Physical natural gas for the extended holiday weekend gained ground as traders elected to use pipeline and storage capacity for incremental purchases.

East Texas, South Louisiana and the Northeast led the gains, and the NGI National Spot Gas Average rose 7 cents to $1.74. Futures opened weak and seemed poised to trudge lower, but by mid-session, short-covering was able to lift prices into positive territory, if only temporarily. At the close July had added 1.8 cents to $2.169, after trading as low as $2.101, and August had risen 2.0 cents to $2.281. July crude oil shed 15 cents to $49.33/bbl.

“We saw a lot of things going on. People were parking a lot of gas this weekend, and demand for that probably created a little uptick here and there,” said a Houston pipeline veteran. “They will park it on the pipeline or in storage. You are buying for a four-day weekend and it does take a little wherewithal to figure that out.”

Gas at the Henry Hub rose 4 cents to $1.79, and deliveries to the Chicago Citygate were quoted 3 cents higher at $1.86. Gas at Opal fetched $1.60, or 2 cents higher, and deliveries to the PG&E Citygate rose 4 cents to $1.78.

Northeast gains outpaced major trading centers. Gas at the Algonquin Citygate rose 6 cents to $1.92, and deliveries to Iroquois Waddington gained a nickel to $1.94. Deliveries to Tennessee Zone 6 200 L were flat at $1.85.

Futures traders thought “the market got off the ground like James Brown. It looks like short-covering and not any new longs and people were taking some money off the table ahead of the long weekend,” said a New York floor trader. “If nothing happens the market is set up to get heavy again on Tuesday.”

Near term, markets may appear weak, but longer-term analysis shows a more re-balanced market and presumably higher prices by fall. LNG exports and anticipated production declines have analysts tempering their season-ending storage estimates.
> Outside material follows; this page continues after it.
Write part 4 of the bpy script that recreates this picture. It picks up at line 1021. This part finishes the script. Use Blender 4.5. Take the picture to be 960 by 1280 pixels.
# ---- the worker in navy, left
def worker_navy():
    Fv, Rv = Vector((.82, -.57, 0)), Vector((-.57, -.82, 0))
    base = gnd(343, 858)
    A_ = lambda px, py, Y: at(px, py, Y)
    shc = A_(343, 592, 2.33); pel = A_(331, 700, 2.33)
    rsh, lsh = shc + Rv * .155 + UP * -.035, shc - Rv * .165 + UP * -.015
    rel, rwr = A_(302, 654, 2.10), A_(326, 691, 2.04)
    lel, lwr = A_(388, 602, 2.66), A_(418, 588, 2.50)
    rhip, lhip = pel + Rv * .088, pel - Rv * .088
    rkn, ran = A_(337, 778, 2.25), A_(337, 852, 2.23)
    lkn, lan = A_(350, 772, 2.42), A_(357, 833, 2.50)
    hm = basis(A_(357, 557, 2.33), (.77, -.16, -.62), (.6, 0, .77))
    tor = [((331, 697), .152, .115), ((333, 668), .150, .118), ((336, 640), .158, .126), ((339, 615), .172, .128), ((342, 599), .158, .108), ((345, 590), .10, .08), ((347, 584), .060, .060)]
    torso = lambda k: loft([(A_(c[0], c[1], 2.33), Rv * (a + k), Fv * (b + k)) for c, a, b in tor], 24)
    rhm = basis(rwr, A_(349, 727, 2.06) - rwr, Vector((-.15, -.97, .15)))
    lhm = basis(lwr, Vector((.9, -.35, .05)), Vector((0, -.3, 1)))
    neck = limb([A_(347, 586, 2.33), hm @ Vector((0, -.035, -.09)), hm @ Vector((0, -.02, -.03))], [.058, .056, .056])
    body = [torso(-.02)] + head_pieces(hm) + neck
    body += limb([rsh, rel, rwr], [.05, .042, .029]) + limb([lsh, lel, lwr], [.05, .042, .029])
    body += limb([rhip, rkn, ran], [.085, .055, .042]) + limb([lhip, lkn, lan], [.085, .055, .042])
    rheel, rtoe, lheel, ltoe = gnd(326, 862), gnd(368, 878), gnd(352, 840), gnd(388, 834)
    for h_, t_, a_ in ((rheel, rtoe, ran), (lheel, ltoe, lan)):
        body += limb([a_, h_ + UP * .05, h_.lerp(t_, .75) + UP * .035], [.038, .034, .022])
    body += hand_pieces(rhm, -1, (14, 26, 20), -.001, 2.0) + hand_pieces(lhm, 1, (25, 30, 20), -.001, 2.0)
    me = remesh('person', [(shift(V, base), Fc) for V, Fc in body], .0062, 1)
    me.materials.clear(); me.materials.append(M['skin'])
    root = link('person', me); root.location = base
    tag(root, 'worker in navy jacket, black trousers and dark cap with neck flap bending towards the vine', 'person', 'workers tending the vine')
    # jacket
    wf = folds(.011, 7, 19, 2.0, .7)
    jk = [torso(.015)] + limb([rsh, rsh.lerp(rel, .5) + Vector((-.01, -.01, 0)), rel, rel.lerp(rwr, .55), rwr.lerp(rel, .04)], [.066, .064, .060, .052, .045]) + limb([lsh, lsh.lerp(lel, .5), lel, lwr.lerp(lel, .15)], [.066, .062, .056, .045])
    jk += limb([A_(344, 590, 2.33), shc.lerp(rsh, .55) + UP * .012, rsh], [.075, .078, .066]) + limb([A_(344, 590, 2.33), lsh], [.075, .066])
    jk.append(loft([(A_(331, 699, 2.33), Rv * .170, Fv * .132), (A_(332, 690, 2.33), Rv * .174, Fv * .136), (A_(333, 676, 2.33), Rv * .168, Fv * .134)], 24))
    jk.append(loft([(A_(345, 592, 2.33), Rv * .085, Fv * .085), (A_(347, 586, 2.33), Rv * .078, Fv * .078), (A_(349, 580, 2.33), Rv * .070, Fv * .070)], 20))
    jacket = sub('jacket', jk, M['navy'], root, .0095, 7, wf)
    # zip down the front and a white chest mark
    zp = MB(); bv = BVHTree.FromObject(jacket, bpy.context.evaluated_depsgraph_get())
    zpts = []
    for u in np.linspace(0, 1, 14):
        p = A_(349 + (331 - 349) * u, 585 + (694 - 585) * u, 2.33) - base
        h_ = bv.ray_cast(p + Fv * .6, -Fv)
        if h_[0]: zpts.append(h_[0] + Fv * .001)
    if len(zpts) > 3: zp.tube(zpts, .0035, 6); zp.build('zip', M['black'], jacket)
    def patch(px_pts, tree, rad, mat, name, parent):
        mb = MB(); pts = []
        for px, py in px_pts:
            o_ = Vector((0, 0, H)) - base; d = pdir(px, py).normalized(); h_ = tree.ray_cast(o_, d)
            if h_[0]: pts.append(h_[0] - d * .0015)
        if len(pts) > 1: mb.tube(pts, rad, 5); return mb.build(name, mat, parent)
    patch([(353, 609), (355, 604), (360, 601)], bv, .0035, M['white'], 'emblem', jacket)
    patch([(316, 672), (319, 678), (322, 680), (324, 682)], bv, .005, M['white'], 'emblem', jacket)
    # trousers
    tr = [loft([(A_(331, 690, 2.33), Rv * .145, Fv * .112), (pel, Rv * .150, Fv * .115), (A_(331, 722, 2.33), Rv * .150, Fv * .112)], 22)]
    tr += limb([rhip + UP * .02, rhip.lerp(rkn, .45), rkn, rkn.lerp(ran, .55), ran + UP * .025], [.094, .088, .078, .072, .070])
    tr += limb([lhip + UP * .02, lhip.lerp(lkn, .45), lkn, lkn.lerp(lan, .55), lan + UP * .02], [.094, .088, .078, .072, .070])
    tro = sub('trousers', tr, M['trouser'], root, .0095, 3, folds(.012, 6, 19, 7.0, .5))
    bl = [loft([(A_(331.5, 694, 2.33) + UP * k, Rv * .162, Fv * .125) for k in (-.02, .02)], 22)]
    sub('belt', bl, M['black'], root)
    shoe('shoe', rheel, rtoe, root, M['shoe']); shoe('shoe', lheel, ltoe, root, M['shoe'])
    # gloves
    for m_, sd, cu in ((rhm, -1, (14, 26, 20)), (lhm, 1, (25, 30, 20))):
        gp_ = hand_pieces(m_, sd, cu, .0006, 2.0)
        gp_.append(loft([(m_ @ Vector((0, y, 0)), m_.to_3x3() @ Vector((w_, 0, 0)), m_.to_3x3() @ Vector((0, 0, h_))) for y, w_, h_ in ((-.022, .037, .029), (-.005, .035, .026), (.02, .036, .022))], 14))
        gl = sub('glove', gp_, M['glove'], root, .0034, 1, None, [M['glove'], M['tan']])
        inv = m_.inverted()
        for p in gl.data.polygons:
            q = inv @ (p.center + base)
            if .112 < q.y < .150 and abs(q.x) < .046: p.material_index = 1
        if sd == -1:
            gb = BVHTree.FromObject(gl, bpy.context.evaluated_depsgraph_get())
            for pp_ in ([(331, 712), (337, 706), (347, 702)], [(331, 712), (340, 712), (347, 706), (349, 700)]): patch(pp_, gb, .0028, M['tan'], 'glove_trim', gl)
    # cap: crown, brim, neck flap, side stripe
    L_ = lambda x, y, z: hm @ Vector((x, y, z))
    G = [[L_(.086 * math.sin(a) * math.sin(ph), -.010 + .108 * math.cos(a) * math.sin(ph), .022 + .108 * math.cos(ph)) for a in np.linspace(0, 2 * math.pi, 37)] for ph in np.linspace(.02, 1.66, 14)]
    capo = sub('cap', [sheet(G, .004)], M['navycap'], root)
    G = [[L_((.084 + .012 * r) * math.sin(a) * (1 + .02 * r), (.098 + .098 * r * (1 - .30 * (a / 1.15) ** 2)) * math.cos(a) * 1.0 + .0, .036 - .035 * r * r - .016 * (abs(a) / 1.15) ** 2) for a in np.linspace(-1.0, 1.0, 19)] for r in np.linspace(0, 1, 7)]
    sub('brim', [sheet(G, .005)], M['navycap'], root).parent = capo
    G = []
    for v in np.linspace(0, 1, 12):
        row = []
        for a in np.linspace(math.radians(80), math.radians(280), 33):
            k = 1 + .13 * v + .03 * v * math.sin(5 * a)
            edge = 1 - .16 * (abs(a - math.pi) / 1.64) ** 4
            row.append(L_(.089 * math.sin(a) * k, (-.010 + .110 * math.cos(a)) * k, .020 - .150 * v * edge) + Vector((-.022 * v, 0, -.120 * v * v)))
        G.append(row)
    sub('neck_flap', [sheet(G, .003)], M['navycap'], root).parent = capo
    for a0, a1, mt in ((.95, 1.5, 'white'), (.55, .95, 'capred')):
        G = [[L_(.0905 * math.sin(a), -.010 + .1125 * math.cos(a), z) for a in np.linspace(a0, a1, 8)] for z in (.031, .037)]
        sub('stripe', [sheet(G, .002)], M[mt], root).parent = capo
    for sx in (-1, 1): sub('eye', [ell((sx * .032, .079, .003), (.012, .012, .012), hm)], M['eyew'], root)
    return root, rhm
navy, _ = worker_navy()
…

“Supply is declining (down 2.8 Bcf/d, about 4% year over year in April) and should accelerate on disinvestment while gas continues to take market share from coal,” said Jonathan Wolff, an analyst with Jefferies LLC. “With this note, we are incorporating LNG demand for new U.S. liquefaction (0.3 Bcf/d) into our model. Our seasons-end storage estimate falls to 4.0 from 4.1 Tcf.”

With the 71 Bcf reported Thursday “the refill is very light compared to last year’s 112 Bcf injection and the five-year average of 94 Bcf. Injections have been below prior-year levels in all nine weeks for this refill season thus far.

“Thus far during the ‘refill’ season, injections have been at the lowest level over the past five years. Only 332 Bcf has been injected into storage, well below prior year levels of 622 Bcf, down about 47% year over year. This compares to the five-year average injection of 468 Bcf.

“We continue to believe that injections will remain subdued throughout the summer, on falling U.S. supply on severe disinvestment and northeast bottlenecks. Demand from power and exports (Mexico) continue to increase. Given strong flows into the Sabine Pass liquefaction facility on the Gulf Coast (about 500 MMcf/d over the past two months), we are for the first time including LNG demand in our supply-demand model.

“As with our supply model, we are updating our refill season supply-demand ‘factor’ model for LNG exports. We now model about 300 MMcf/d of demand for LNG ‘manufacturing’ from Sabine Pass Train 1, which we feel is still conservative as the terminal has been running at about 500 MMcf/d over the past two months. We now see Nov. 1 storage at 4.0 Tcf, down from 4.1 Tcf previously, just about 220 Bcf (about 6%) above normal levels.”

Near-term weather was expected to be active but take the form of rain and thunderstorms with little impact on gas demand. “A deep trough of low pressure will push east northeastward across the southern Rockies and the Plains. Daytime heating will trigger showers and isolated thunderstorms over parts of the Sierra Nevadas and the southern Rockies,” said Keri Strenfel, a meteorologist with Wunderground.com.

“Moisture from the Gulf of Mexico will move northward across the Plains and the Midwest. The aforementioned trough will interact with this moisture, which will lead to widespread rain and thunderstorms. Severe thunderstorms will be possible in eastern Texas, southern Oklahoma and southwest Arkansas. These thunderstorms will be capable of producing large hail, dangerous straight-line winds and isolated tornadoes. In addition, heavy rain will bring threats of flash flooding to eastern Texas, eastern Oklahoma, northwest Louisiana, Arkansas, southern Missouri, northeast Iowa, southeast Minnesota and western Wisconsin.”